Good.There are many more such "shrines" which deserves 'pilgrimage'and subsequent appraisals through the eyes of an 'Indian'
Keep going.
P.S. As you have mentioned 'Daniel' i don't think that 'Asoka', even in his most foul, mood never undertook any venture to sacrilege the belief of any other religion like Belshazzar.

Suvro Chatterjee said...

Good place to visit, indeed.

Some contemporary Buddhist texts, such as the Dipavamsha, claim a great deal of credit for some monks in bringing about the metamorphosis in the emperor's mental make-up, you know.

And though history is not exactly replete with similar examples, there have been rulers who have undergone such changes of heart, though they were not great and grand enough to make a big mark for themselves. Tagore modelled his Rajarshi upon one such minor ruler of a north-eastern province, and there have been others, too.

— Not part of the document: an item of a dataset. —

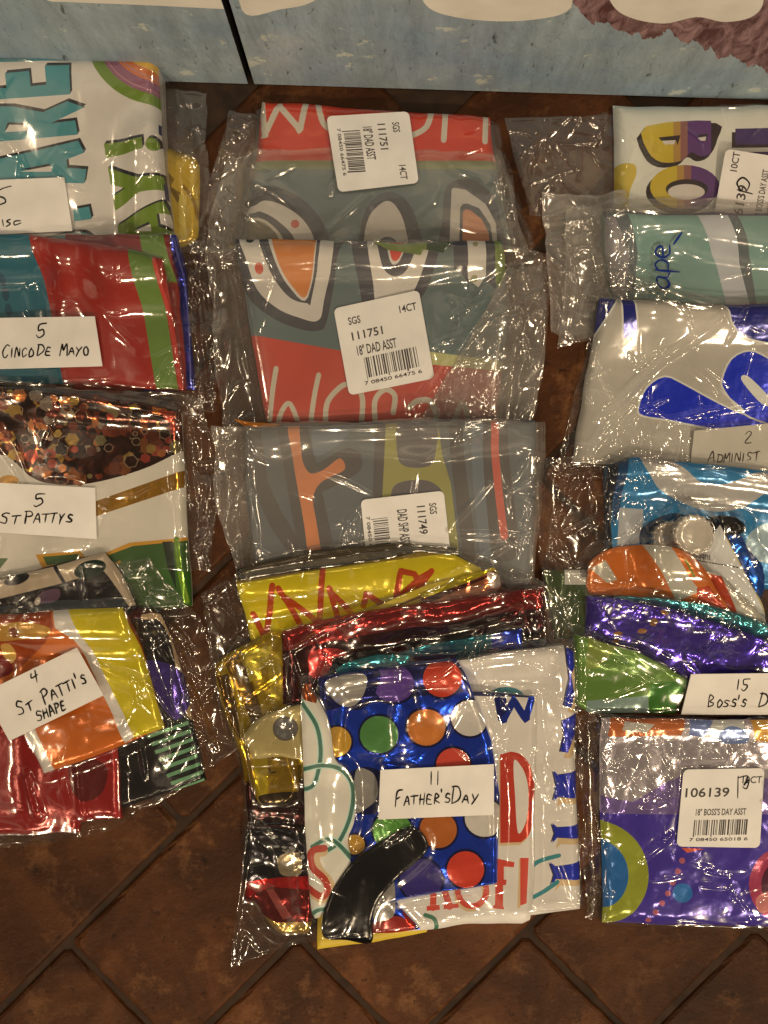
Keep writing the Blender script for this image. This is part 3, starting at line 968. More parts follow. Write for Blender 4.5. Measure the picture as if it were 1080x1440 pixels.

There is nothing quite like a just war, but some have come very close to it. And if you read about how a lover of humanity like Abraham Lincoln agonized over the bloodbath of the American Civil War, it could move you to tears of pity for the man. I wouldn't have liked to take his place...

Devdutta said...

DHAULI-

Afterwards
When the wars of Kalinga were over,
The fallow fields of Dhauli
Hid the blood split butchered bodies.

As the earth
Burrowed into their dead hunger
With its merciless worms,
Guided the fox to their limp genitals.

Years later, the evening wind,
Trembling the glazed waters of river Daya,
Keens in the rock edicts the vain word,
like the voiceless cicadas of night:

The measures of Ashoka's suffering
does not appear enough.
The place of his pain peers lamentably
From among the pains of dead.

-Jayanta Mahapatra (an Oriya poet)

Just found this poem interesting since its a rather different take on the entire incident/spectacle...why does history always revolve around particular figures (famous or infamous)? what about those thousands who were vanquished and find no mention in the rock edicts or in larger historical space?